Thursday, October 15, 2009

The Greatest Wild Card of All Time?

Via Benen, Arlen Specter is in serious trouble in the Democratic primary in Pennsylvania, with his lead over Joe Sestak down to four points (46/42) in the latest Rasmussen poll. Given that Specter enters with an enormous name recognition lead, I'd probably be inclined to put my money on the challenger in this one, although it's also true that PA Dems may not realize just how far Specter has zigged to the left since his big switch; he's voting like a mainstream Dem, not a marginal Dem. Obama is certainly popular among the PA Dem primary electorate, and he'll be doing plenty of education to drive home the best argument for Specter. Slight edge to Sestak at this point?

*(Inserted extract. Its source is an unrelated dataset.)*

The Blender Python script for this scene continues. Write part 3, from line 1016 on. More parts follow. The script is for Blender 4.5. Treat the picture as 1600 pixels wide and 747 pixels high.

OTOH, if anyone has great electoral survival skills, it's Arlen Specter.

At any rate, my real comment is that the showdown takes place in the spring. We know what happens if Specter wins the primary; he'll start floating back towards the middle.

But what if Specter loses? With electoral incentives gone, but with several months remaining in office, how will he vote? Will we find out who the real Arlen Specter is? (Does he even know at this point?). Will he find an industry to hitch his star to, in order to find a post-public service career there, and vote accordingly? Sure, he'll be 70 by then, but he doesn't really seem the type to just plain retire. Should Obama whisk him out of the Senate and into an ambassadorship ASAP, allowing a more-reliable placeholder to be appointed (if that's the law in PA; I don't know)? Is there a way for Obama and the Dems to legally signal that they'll take care of him with a post-election job (there's always a cabinet slot available if you need one for such purposes)?

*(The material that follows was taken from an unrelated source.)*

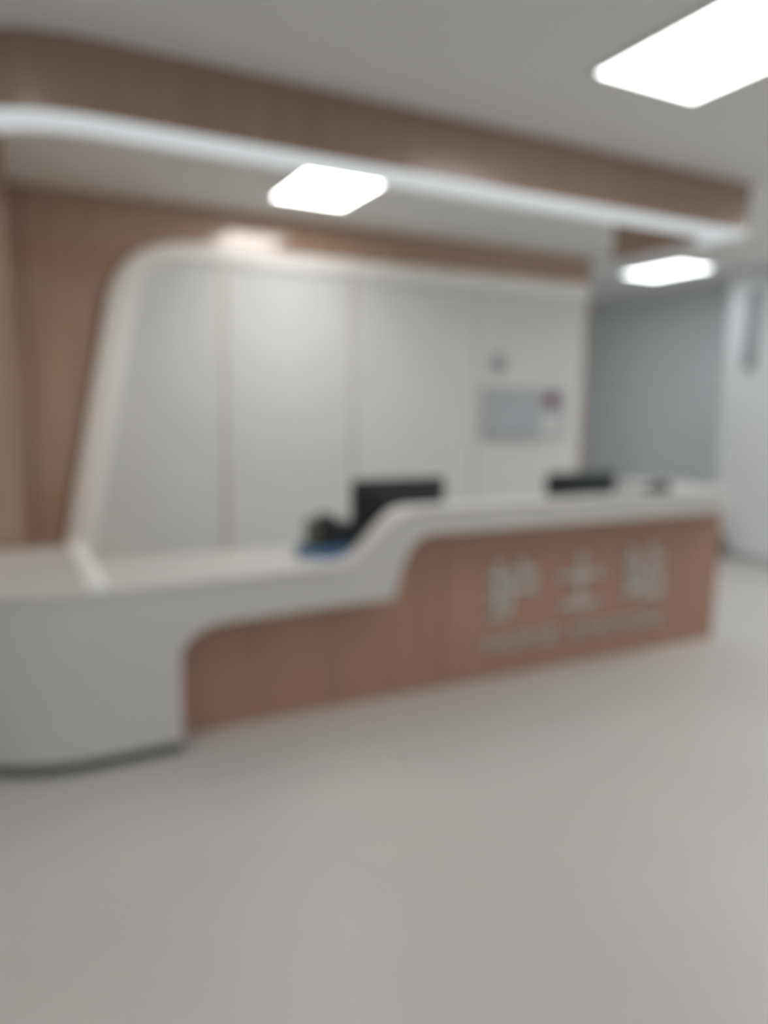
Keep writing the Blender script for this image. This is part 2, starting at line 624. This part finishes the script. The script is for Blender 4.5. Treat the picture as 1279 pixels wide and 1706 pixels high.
# small grey device on the raised counter
sd = thing('card_reader', 'small dark grey device on the raised counter right of the right monitor', 'card reader', (3.44, 3.17, HIGH))
bm = bmesh.new()
prism_xz(bm, [(3.36, HIGH + 0.0005), (3.52, HIGH + 0.0005), (3.515, HIGH + 0.06), (3.375, HIGH + 0.045)], 3.13, 3.21)
bmesh.ops.bevel(bm, geom=bm.edges[:], offset=0.006, segments=2, affect='EDGES')
obj('housing', bm, M['grey_device'], sd, smooth=True)
bm = bmesh.new()
prism_xz(bm, [(3.40, HIGH + 0.049), (3.50, HIGH + 0.0595), (3.50, HIGH + 0.062), (3.40, HIGH + 0.052)], 3.145, 3.195)
obj('keypad', bm, M['black'], sd)

# ---------------------------------------------------------------- on the white panel
bd = thing('notice_board', 'grey rectangular notice board on the right part of the white wall panel', 'notice board', (4.0, 5.27, 1.42))
box_obj('board_face', M['board'], bd, 3.60, 4.46, 5.256, 5.2655, 1.225, 1.625)
bm = bmesh.new()
for b in ((3.58, 4.48, 1.205, 1.225), (3.58, 4.48, 1.625, 1.645), (3.58, 3.60, 1.225, 1.625), (4.46, 4.48, 1.225, 1.625)):
    bx(bm, b[0], b[1], 5.25, 5.2655, b[2], b[3])
obj('frame', bm, M['board_frame'], bd)
box_obj('pen_ledge', M['board_frame'], bd, 3.62, 4.2, 5.215, 5.2499, 1.205, 1.217)
box_obj('notice_sheet', M['paper'], bd, 4.22, 4.43, 5.2545, 5.2559, 1.245, 1.40)

mg = tag(obj('magnet', (lambda b: (cyl(b, (4.31, 0, 1.54), 0.066, 0.058, 5.235, 5.2555, 24, 'y'), b)[1])(bmesh.new()), M['red'], base=(4.31, 5.25, 1.54)),
         'round dark red magnet at the upper right corner of the grey notice board', 'magnet')

wc = thing('wall_sensor', 'small round grey fixture on the white panel above the notice board', 'wall sensor', (3.73, 5.27, 1.84))
bm = bmesh.new()
cyl(bm, (3.73, 0, 1.84), 0.075, 0.075, 5.258, 5.2715, 32, 'y')
obj('plate', bm, M['sign'], wc, smooth=True)
bm = bmesh.new()
cyl(bm, (3.73, 0, 1.84), 0.04, 0.05, 5.235, 5.2579, 32, 'y')
obj('cap', bm, M['sign'], wc, smooth=True)

# ---------------------------------------------------------------- right side
sg = thing('wall_sign', 'narrow grey upright panel hung high on the pale right wall', 'sign', (6.39, 4.85, 2.25))
box_obj('plate', M['sign'], sg, 6.372, 6.392, 4.80, 4.92, 1.87, 2.62, bev=0.004)
for z in (2.0, 2.5):
    box_obj('bracket', M['board_frame'], sg, 6.3921, 6.3999, 4.84, 4.88, z - 0.02, z + 0.02)

wb = thing('waste_bin', 'small dark waste bin on the floor past the right end of the counter', 'waste bin', (6.22, 5.0, 0))
bm = bmesh.new()
n = 20
cols = []
for k in range(n):
    a = 2 * math.pi * k / n
    cols.append([bm.verts.new((6.24 + r * math.cos(a), 4.98 + r * math.sin(a), z)) for r, z in ((0.085, 0.0), (0.105, 0.21), (0.112, 0.21), (0.112, 0.225), (0.098, 0.225), (0.08, 0.012))])
for k in range(n):
    c0, c1 = cols[k], cols[(k + 1) % n]
    for j in range(5):
        bm.faces.new((c0[j], c1[j], c1[j + 1], c0[j + 1]))
bm.faces.new([c[0] for c in reversed(cols)])
bm.faces.new([c[5] for c in cols])
obj('bucket', bm, M['bin'], wb, smooth=True)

Generally, the voting patterns of Members of Congress is reasonably predictable, even if specific votes can be a tough call. But a lame duck Arlen Specter, should PA Dems produce one? Absolute, total, wild card.

1 comment:

  1. "Is there a way for Obama and the Dems to legally signal that they'll take care of him with a post-election job"?

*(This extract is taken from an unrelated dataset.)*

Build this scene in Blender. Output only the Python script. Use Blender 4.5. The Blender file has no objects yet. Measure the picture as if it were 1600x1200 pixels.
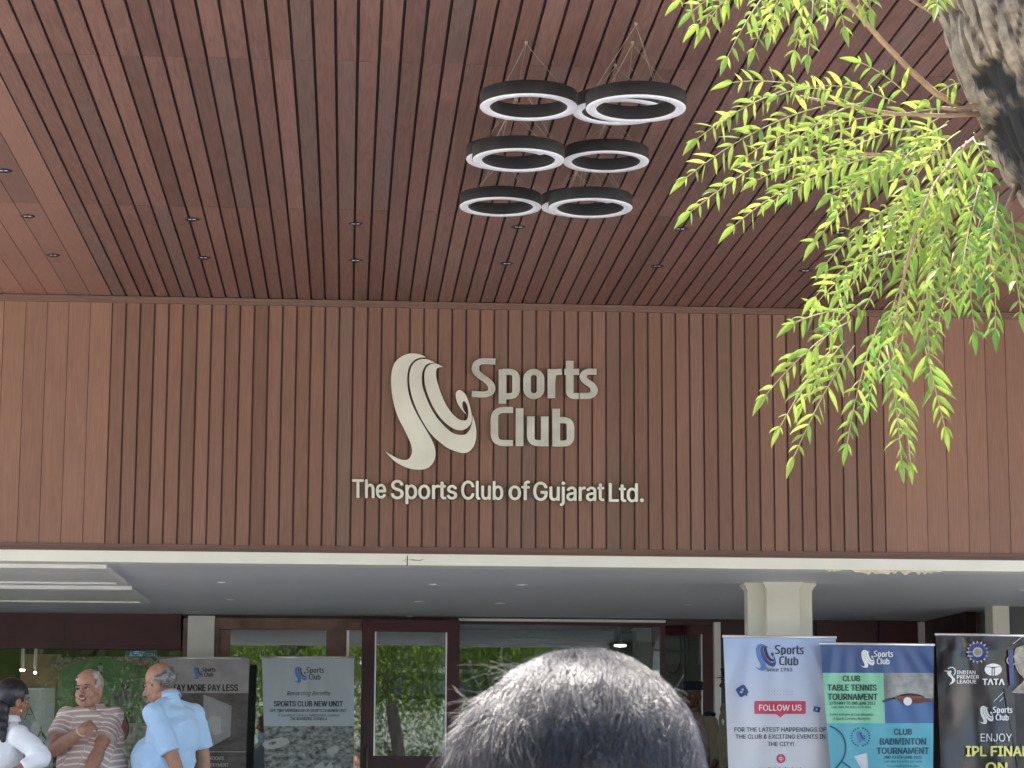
import bpy, bmesh, math, random, os
import numpy as np
from mathutils import Vector, Matrix, noise
from mathutils.geometry import tessellate_polygon
random.seed(7); np.random.seed(7)
S = bpy.context.scene
COL = S.collection
V = Vector

# ------------------------------------------------------------------ camera
FPX = 3600.0
TH, PS, RO = math.radians(9.18), math.radians(4.03), math.radians(0.273)
CAM = V((0, 0, 1.6))
_F = V((math.sin(PS)*math.cos(TH), math.cos(PS)*math.cos(TH), math.sin(TH)))
_R0 = V((math.cos(PS), -math.sin(PS), 0)); _U0 = _R0.cross(_F)
_R = _R0*math.cos(RO) + _U0*math.sin(RO)
_U = _U0*math.cos(RO) - _R0*math.sin(RO)
cd = bpy.data.cameras.new('camera'); cam = bpy.data.objects.new('camera', cd); COL.objects.link(cam)
cd.sensor_width = 36; cd.lens = FPX/1600*36; cd.clip_start = 0.05; cd.clip_end = 2000
m3 = Matrix((_R, _U, -_F)).transposed()
cam.matrix_world = Matrix.Translation(CAM) @ m3.to_4x4()
S.camera = cam
cd.dof.use_dof = True; cd.dof.focus_distance = 17.3; cd.dof.aperture_fstop = 44.0      # the phone's small tele lens: near hair and leaves are slightly soft

def ray(px, py): return _R*(px-800) + _U*(600-py) + _F*FPX
def at(px, py, Y):
    d = ray(px, py); return CAM + d*((Y-CAM.y)/d.y)
def atz(px, py, Z):
    d = ray(px, py); return CAM + d*((Z-CAM.z)/d.z)

# ------------------------------------------------------------------ light
SUN_EL, SUN_AZ = math.radians(66), math.radians(-14)      # azimuth from +Y towards +X
w = bpy.data.worlds.new('World'); S.world = w; w.use_nodes = True
nt = w.node_tree; bg = nt.nodes['Background']
sky = nt.nodes.new('ShaderNodeTexSky'); sky.sky_type = 'NISHITA'; sky.sun_disc = False
sky.sun_elevation = SUN_EL; sky.sun_rotation = SUN_AZ; sky.dust_density = 2.0
nt.links.new(sky.outputs[0], bg.inputs[0]); bg.inputs[1].default_value = 0.15
sd = V((math.sin(SUN_AZ)*math.cos(SUN_EL), math.cos(SUN_AZ)*math.cos(SUN_EL), math.sin(SUN_EL)))
sl = bpy.data.lights.new('sun', 'SUN'); sl.energy = 4.0; sl.angle = math.radians(0.53); sl.color = (1, 0.95, 0.87)
so = bpy.data.objects.new('sun', sl); COL.objects.link(so); so.location = (0, 0, 30)
so.rotation_euler = (-sd).to_track_quat('-Z', 'Y').to_euler()
S.view_settings.view_transform = 'Standard'; S.view_settings.look = 'None'
S.view_settings.exposure = 2.2; S.view_settings.gamma = 1.0
S.cycles.max_bounces = 10; S.cycles.diffuse_bounces = 5; S.cycles.transparent_max_bounces = 16
S.cycles.use_adaptive_sampling = True; S.cycles.adaptive_threshold = 0.02
try: S.cycles.use_denoising = True
except Exception: pass

# ------------------------------------------------------------------ materials
def nodes(name):
    m = bpy.data.materials.new(name); m.use_nodes = True
    t = m.node_tree; return m, t, t.nodes['Principled BSDF'], t.links
def mat(name, c, rough=0.5, metal=0.0, var=0.0, vscale=8.0, bump=0.0, bscale=40.0, spec=0.5, emit=None, es=0.0, coat=0.0):
    m, t, b, L = nodes(name)
    b.inputs['Base Color'].default_value = (*c, 1); b.inputs['Roughness'].default_value = rough
    b.inputs['Metallic'].default_value = metal; b.inputs['Specular IOR Level'].default_value = spec
    b.inputs['Coat Weight'].default_value = coat
    if emit: b.inputs['Emission Color'].default_value = (*emit, 1); b.inputs['Emission Strength'].default_value = es
    if var or bump:
        tc = t.nodes.new('ShaderNodeTexCoord')
    if var:
        n = t.nodes.new('ShaderNodeTexNoise'); n.inputs['Scale'].default_value = vscale; n.inputs['Detail'].default_value = 6
        r = t.nodes.new('ShaderNodeMapRange'); r.inputs[1].default_value = 0.3; r.inputs[2].default_value = 0.7
        r.inputs[3].default_value = 1-var; r.inputs[4].default_value = 1+var
        mx = t.nodes.new('ShaderNodeVectorMath'); mx.operation = 'SCALE'; mx.inputs[0].default_value = c
        L.new(tc.outputs['Object'], n.inputs['Vector']); L.new(n.outputs['Fac'], r.inputs[0])
        L.new(r.outputs[0], mx.inputs['Scale']); L.new(mx.outputs[0], b.inputs['Base Color'])
        r2 = t.nodes.new('ShaderNodeMapRange'); r2.inputs[3].default_value = max(0.02, rough-0.1); r2.inputs[4].default_value = min(1, rough+0.1)
        L.new(n.outputs['Fac'], r2.inputs[0]); L.new(r2.outputs[0], b.inputs['Roughness'])
    if bump:
        n2 = t.nodes.new('ShaderNodeTexNoise'); n2.inputs['Scale'].default_value = bscale; n2.inputs['Detail'].default_value = 5
        bp = t.nodes.new('ShaderNodeBump'); bp.inputs['Strength'].default_value = bump; bp.inputs['Distance'].default_value = 0.01
        L.new(tc.outputs['Object'], n2.inputs['Vector']); L.new(n2.outputs['Fac'], bp.inputs['Height']); L.new(bp.outputs[0], b.inputs['Normal'])
    return m

def wood(name, axis, base, grey, contrast=0.35, rough=0.55, wide=False):
    """planks whose own tone sits in the face attribute 'tone' (r value, g grey amount, b grain offset)"""
    m, t, b, L = nodes(name); N = t.nodes.new
    tc = N('ShaderNodeTexCoord'); at_ = N('ShaderNodeAttribute'); at_.attribute_name = 'tone'
    sep = N('ShaderNodeSeparateXYZ'); L.new(at_.outputs['Vector'], sep.inputs[0])
    off = N('ShaderNodeVectorMath'); off.operation = 'MULTIPLY_ADD'
    cmb = N('ShaderNodeCombineXYZ')
    for i in range(3): L.new(sep.outputs[2], cmb.inputs[i])
    off.inputs[1].default_value = (37, 53, 71); L.new(cmb.outputs[0], off.inputs[0]); L.new(tc.outputs['Object'], off.inputs[2])
    mp = N('ShaderNodeMapping'); sc = [14, 14, 14]; sc['XYZ'.index(axis)] = 0.9
    mp.inputs['Scale'].default_value = sc; L.new(off.outputs[0], mp.inputs[0])
    big = N('ShaderNodeTexNoise'); big.inputs['Scale'].default_value = 1.0; big.inputs['Detail'].default_value = 3; L.new(mp.outputs[0], big.inputs['Vector'])
    mul = N('ShaderNodeMath'); mul.operation = 'MULTIPLY'; mul.inputs[1].default_value = 17.0; L.new(big.outputs['Fac'], mul.inputs[0])
    fr = N('ShaderNodeMath'); fr.operation = 'PINGPONG'; fr.inputs[1].default_value = 1.0; L.new(mul.outputs[0], fr.inputs[0])
    mp2 = N('ShaderNodeMapping'); sc2 = [160, 160, 160]; sc2['XYZ'.index(axis)] = 4
    mp2.inputs['Scale'].default_value = sc2; L.new(off.outputs[0], mp2.inputs[0])
    fine = N('ShaderNodeTexNoise'); fine.inputs['Scale'].default_value = 1.0; fine.inputs['Detail'].default_value = 4; L.new(mp2.outputs[0], fine.inputs['Vector'])
    cl = N('ShaderNodeTexNoise'); cl.inputs['Scale'].default_value = 1.3; cl.inputs['Detail'].default_value = 4; L.new(tc.outputs['Object'], cl.inputs['Vector'])
    # value = 1 + contrast*(ring-.5)*.5 + fine
    a1 = N('ShaderNodeMath'); a1.operation = 'MULTIPLY_ADD'; a1.inputs[1].default_value = contrast*0.55; a1.inputs[2].default_value = 1-contrast*0.5; L.new(fr.outputs[0], a1.inputs[0])
    a2 = N('ShaderNodeMath'); a2.operation = 'MULTIPLY_ADD'; a2.inputs[1].default_value = contrast*0.9; L.new(fine.outputs['Fac'], a2.inputs[0]); L.new(a1.outputs[0], a2.inputs[2])
    a3 = N('ShaderNodeMath'); a3.operation = 'MULTIPLY_ADD'; a3.inputs[1].default_value = 0.35; L.new(cl.outputs['Fac'], a3.inputs[0]); L.new(a2.outputs[0], a3.inputs[2])
    a4 = N('ShaderNodeMath'); a4.operation = 'MULTIPLY'; L.new(a3.outputs[0], a4.inputs[0]); L.new(sep.outputs[0], a4.inputs[1])
    mixc = N('ShaderNodeMix'); mixc.data_type = 'RGBA'; mixc.inputs[6].default_value = (*base, 1); mixc.inputs[7].default_value = (*grey, 1)
    L.new(sep.outputs[1], mixc.inputs[0])
    vm = N('ShaderNodeVectorMath'); vm.operation = 'SCALE'; L.new(mixc.outputs[2], vm.inputs[0]); L.new(a4.outputs[0], vm.inputs['Scale'])
    L.new(vm.outputs[0], b.inputs['Base Color'])
    b.inputs['Roughness'].default_value = rough; b.inputs['Specular IOR Level'].default_value = 0.35
    bp = N('ShaderNodeBump'); bp.inputs['Strength'].default_value = 0.25; bp.inputs['Distance'].default_value = 0.004
    L.new(fine.outputs['Fac'], bp.inputs['Height']); L.new(bp.outputs[0], b.inputs['Normal'])
    return m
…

    Of course there is. Invite him to the White House. Tell him how respected he is and how valuable he would be if he doesn't win election. Talk about various possibilities. Tell him the Democratic Party values experience and committment (hah, this is Arlen Specter we are talking to) and that you are sure something would come up in the unfortunate event he does not win re-election.

    Nothing illegal there, just friendly concern.